═════ Data to use ═════

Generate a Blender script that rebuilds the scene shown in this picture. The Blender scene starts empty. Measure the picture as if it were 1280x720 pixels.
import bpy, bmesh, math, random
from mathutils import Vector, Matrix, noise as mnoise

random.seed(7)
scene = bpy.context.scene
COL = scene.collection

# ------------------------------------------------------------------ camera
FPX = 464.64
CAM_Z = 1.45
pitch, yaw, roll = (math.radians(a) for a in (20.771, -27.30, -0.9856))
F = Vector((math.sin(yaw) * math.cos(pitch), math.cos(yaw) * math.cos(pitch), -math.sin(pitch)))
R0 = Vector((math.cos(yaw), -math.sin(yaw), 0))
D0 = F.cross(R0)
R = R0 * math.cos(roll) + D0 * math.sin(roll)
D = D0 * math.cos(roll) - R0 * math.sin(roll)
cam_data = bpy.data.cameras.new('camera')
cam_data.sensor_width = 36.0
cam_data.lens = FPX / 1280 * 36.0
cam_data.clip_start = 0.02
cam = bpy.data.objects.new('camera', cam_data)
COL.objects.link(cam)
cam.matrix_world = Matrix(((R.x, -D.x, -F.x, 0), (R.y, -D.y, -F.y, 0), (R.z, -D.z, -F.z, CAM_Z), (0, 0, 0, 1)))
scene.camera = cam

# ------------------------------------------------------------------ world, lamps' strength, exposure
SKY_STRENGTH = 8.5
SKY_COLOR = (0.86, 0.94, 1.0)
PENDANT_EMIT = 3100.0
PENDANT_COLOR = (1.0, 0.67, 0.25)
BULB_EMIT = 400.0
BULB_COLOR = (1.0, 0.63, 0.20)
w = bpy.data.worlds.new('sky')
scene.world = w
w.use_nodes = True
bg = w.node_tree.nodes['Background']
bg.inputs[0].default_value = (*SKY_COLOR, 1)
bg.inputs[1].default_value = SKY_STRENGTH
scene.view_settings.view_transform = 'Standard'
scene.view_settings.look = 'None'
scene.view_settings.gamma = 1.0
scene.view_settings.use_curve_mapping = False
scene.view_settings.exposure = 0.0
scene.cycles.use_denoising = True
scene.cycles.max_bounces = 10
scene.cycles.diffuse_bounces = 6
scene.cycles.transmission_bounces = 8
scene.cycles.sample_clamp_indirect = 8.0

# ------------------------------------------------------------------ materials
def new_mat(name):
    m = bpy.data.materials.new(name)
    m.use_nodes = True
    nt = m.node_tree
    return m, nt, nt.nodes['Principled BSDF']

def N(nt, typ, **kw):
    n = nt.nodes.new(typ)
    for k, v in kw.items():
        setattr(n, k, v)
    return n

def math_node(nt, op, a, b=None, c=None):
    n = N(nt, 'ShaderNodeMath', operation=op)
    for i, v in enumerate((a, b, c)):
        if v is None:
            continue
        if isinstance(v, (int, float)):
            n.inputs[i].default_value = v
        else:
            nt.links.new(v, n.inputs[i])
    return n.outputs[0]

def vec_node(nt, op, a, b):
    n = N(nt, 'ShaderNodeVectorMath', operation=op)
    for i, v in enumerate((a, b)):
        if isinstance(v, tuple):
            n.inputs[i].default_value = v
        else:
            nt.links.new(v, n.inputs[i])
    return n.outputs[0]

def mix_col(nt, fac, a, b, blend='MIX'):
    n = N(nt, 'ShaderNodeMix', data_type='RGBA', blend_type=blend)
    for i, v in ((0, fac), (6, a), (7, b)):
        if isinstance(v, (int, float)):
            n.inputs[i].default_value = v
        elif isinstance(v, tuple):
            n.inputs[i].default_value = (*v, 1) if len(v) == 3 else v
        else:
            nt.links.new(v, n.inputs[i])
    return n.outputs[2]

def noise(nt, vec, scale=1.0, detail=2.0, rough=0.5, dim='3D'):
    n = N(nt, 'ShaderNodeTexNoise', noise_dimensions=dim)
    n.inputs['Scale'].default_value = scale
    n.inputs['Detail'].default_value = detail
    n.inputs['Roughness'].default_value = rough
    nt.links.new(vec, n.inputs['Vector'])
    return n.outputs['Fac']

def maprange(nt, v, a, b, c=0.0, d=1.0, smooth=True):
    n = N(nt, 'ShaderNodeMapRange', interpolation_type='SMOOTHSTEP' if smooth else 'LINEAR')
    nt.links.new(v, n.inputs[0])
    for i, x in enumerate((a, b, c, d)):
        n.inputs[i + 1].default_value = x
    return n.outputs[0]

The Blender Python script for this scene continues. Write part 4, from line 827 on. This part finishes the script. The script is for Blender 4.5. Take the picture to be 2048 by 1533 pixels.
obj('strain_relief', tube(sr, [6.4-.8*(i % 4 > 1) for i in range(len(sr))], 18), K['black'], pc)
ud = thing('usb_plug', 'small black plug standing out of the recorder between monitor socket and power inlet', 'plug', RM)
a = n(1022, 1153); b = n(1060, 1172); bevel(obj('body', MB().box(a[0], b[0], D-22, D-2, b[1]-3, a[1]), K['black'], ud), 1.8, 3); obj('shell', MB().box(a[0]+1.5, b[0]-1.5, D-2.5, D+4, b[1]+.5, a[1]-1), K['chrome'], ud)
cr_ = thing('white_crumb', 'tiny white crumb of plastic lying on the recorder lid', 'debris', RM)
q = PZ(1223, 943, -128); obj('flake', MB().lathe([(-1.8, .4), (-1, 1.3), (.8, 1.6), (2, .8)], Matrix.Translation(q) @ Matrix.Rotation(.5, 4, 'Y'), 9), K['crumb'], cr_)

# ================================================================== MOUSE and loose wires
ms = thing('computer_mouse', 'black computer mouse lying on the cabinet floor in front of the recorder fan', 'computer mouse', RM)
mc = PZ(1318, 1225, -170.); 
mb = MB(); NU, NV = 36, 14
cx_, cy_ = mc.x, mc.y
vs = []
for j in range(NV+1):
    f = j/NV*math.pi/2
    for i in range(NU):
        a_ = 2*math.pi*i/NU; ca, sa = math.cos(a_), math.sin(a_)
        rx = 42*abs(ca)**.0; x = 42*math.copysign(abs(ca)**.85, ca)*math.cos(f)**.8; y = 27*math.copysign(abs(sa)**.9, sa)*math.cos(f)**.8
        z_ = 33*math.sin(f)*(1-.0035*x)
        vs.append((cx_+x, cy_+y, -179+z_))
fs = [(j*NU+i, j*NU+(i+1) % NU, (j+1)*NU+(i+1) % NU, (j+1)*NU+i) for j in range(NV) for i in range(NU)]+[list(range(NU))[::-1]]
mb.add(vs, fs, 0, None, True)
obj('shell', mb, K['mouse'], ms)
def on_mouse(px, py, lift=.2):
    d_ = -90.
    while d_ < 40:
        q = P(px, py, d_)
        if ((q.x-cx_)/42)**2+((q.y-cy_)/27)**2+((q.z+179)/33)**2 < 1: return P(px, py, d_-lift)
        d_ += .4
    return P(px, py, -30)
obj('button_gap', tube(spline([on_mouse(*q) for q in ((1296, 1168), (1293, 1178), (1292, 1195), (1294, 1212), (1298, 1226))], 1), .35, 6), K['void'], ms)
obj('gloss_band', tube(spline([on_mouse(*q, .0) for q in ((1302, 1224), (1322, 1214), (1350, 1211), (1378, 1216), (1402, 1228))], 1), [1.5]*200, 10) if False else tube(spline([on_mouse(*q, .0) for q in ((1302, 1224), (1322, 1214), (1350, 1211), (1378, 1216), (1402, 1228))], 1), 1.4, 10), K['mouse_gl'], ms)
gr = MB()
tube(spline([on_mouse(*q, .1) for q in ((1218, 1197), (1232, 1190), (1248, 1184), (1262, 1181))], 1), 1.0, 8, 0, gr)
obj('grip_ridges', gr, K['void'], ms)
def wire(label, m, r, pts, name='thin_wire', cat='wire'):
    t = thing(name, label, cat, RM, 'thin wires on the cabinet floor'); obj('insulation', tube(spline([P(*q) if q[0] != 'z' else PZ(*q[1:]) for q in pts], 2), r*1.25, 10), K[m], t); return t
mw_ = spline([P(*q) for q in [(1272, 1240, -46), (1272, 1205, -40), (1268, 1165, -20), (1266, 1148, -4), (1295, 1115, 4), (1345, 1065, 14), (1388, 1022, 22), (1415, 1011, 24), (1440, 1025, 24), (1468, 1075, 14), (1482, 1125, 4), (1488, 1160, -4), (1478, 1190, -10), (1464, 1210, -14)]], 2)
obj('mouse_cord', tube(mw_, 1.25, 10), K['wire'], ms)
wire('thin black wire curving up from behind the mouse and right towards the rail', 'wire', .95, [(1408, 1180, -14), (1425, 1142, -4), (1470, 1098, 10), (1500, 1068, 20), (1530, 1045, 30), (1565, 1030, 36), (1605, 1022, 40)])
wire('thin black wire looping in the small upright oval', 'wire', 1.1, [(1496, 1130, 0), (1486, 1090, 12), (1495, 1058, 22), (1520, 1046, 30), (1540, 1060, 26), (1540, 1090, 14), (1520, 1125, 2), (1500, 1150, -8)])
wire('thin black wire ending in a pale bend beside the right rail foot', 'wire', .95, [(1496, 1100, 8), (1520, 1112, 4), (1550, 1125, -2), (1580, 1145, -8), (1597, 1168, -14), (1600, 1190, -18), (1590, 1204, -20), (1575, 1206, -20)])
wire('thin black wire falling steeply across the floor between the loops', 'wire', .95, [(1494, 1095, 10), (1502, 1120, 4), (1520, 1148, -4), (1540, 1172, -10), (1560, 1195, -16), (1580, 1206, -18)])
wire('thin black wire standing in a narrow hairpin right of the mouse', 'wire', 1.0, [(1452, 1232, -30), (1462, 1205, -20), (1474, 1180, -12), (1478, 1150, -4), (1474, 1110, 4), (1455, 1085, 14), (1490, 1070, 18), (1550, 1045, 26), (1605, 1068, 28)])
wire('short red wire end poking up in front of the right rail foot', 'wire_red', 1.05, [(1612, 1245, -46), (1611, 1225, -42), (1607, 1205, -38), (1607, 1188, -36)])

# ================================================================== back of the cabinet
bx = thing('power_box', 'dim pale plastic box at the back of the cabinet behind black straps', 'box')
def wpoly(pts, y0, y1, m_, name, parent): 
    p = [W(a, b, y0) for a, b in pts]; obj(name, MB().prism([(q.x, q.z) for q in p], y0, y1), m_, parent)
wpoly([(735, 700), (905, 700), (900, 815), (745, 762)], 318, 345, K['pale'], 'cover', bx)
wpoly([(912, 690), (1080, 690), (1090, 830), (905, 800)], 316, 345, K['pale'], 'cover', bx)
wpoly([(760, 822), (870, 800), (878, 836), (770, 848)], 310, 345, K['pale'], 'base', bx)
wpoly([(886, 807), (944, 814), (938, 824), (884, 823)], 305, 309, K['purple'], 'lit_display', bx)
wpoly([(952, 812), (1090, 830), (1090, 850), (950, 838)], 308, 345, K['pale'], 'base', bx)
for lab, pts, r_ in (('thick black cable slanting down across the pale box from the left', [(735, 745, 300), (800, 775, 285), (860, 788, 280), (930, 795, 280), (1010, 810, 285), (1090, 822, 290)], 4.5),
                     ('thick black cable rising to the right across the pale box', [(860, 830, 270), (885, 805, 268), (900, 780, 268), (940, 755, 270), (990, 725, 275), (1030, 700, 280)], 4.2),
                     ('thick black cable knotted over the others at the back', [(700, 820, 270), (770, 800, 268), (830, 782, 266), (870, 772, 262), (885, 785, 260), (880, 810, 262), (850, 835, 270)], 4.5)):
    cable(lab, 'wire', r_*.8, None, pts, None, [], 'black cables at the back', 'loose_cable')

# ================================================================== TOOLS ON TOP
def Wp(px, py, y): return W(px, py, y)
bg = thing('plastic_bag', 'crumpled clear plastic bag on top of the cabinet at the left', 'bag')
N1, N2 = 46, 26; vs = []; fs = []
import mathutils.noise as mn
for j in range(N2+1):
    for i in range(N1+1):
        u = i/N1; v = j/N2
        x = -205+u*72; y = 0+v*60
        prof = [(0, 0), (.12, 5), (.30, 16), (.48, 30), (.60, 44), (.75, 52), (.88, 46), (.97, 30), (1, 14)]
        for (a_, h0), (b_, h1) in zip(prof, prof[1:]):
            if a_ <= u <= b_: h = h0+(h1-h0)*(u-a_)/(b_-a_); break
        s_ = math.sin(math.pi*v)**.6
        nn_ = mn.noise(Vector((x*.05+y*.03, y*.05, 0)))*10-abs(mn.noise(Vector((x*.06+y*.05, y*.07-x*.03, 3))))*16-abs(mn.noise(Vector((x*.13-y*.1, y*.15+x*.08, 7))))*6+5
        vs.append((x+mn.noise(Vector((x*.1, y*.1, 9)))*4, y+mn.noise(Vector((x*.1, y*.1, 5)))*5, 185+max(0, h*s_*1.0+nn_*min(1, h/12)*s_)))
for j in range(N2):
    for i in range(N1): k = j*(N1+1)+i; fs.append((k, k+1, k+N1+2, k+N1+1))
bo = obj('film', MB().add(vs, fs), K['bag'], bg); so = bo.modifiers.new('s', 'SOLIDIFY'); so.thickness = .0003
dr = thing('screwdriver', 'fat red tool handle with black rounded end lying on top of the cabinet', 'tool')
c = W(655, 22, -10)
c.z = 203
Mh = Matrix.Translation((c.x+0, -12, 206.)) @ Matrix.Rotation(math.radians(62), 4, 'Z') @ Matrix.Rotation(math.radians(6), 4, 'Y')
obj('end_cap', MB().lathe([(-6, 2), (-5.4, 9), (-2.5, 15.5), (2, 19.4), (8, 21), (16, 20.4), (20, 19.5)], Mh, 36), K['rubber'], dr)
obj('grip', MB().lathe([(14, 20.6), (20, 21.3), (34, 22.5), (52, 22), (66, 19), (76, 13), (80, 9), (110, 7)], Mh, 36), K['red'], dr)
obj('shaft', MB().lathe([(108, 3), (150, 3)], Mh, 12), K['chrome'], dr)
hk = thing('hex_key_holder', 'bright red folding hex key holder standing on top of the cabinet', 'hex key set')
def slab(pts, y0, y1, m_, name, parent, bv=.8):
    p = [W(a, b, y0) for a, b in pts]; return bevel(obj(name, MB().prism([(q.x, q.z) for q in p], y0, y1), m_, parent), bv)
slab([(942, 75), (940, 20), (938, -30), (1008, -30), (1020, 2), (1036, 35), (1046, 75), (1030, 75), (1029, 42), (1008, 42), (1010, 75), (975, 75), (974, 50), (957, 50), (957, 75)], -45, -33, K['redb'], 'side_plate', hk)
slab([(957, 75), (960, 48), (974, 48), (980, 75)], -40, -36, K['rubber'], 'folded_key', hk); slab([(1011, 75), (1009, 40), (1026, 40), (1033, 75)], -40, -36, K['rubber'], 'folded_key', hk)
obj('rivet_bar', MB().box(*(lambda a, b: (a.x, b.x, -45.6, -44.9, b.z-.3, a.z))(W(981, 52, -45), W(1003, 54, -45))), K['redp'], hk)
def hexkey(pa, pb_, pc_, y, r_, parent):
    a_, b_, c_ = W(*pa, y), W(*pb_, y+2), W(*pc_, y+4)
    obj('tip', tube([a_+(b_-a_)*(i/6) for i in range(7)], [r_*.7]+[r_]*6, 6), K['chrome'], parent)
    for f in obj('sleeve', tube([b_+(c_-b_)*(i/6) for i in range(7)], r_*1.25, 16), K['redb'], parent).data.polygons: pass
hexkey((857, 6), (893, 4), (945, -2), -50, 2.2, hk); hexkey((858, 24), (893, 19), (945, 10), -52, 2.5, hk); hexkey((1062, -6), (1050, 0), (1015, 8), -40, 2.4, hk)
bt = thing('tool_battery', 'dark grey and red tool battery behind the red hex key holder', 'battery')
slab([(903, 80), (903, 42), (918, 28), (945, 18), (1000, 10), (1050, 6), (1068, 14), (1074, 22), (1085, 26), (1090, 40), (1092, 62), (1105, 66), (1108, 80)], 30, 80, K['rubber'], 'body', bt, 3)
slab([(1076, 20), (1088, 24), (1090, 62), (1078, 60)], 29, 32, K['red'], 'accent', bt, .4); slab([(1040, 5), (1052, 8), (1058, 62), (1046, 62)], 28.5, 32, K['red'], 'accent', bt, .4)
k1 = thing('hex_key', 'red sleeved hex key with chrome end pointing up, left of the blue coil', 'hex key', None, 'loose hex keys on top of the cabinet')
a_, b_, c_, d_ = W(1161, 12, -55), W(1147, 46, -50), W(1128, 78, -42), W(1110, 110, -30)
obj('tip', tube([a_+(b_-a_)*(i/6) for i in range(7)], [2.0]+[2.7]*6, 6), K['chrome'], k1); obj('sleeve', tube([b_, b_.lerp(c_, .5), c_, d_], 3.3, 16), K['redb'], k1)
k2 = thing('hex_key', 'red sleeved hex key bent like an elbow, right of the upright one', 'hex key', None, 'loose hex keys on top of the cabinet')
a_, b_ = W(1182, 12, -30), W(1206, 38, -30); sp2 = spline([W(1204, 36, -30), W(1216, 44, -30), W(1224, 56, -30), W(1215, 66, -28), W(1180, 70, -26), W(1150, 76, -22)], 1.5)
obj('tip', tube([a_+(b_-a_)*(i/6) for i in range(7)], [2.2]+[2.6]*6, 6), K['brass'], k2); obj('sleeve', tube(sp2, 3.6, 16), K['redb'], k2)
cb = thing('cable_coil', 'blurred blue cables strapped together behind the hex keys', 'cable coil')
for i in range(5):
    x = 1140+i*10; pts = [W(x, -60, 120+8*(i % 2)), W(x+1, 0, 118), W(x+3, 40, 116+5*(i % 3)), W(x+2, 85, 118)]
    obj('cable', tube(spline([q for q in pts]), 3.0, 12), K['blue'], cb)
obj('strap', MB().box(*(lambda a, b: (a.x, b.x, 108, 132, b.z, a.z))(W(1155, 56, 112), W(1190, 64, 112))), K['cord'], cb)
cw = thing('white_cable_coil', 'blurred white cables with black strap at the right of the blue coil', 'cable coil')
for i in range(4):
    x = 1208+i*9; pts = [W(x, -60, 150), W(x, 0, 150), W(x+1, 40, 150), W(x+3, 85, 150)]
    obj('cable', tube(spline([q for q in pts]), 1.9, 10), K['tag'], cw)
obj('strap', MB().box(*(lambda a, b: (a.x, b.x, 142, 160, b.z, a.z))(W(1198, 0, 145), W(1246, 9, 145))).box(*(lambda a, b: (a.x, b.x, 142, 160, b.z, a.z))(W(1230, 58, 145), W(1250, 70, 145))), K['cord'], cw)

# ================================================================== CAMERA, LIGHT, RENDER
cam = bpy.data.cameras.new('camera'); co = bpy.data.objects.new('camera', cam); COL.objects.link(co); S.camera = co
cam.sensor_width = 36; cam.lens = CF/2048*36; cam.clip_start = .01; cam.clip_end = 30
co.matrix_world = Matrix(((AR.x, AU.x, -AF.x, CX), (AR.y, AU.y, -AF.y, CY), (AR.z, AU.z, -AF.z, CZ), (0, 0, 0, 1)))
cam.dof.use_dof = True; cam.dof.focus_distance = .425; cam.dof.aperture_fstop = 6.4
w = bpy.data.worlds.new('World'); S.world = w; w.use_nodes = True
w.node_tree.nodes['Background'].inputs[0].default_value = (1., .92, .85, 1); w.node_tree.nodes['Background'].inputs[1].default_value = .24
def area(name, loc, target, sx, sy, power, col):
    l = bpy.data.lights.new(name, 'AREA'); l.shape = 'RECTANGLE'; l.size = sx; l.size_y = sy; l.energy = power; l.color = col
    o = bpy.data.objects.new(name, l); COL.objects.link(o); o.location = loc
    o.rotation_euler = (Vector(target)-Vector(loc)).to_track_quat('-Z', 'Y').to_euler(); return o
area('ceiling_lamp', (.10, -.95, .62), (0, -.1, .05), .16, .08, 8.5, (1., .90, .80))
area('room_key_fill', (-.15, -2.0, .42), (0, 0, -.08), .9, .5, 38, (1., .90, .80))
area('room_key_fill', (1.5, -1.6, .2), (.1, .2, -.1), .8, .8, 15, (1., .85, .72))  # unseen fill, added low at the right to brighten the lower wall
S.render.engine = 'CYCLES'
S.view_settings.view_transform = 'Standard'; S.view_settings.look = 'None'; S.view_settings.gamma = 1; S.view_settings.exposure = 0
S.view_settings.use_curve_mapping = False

═════

Keep both end lines and retype everything in the records above from the line containing "The Blender Python" through the line containing "q = PZ(1223, 943, -128);", exactly, with nothing else.

The Blender Python script for this scene continues. Write part 4, from line 827 on. This part finishes the script. The script is for Blender 4.5. Take the picture to be 2048 by 1533 pixels.
obj('strain_relief', tube(sr, [6.4-.8*(i % 4 > 1) for i in range(len(sr))], 18), K['black'], pc)
ud = thing('usb_plug', 'small black plug standing out of the recorder between monitor socket and power inlet', 'plug', RM)
a = n(1022, 1153); b = n(1060, 1172); bevel(obj('body', MB().box(a[0], b[0], D-22, D-2, b[1]-3, a[1]), K['black'], ud), 1.8, 3); obj('shell', MB().box(a[0]+1.5, b[0]-1.5, D-2.5, D+4, b[1]+.5, a[1]-1), K['chrome'], ud)
cr_ = thing('white_crumb', 'tiny white crumb of plastic lying on the recorder lid', 'debris', RM)
q = PZ(1223, 943, -128); obj('flake', MB().lathe([(-1.8, .4), (-1, 1.3), (.8, 1.6), (2, .8)], Matrix.Translation(q) @ Matrix.Rotation(.5, 4, 'Y'), 9), K['crumb'], cr_)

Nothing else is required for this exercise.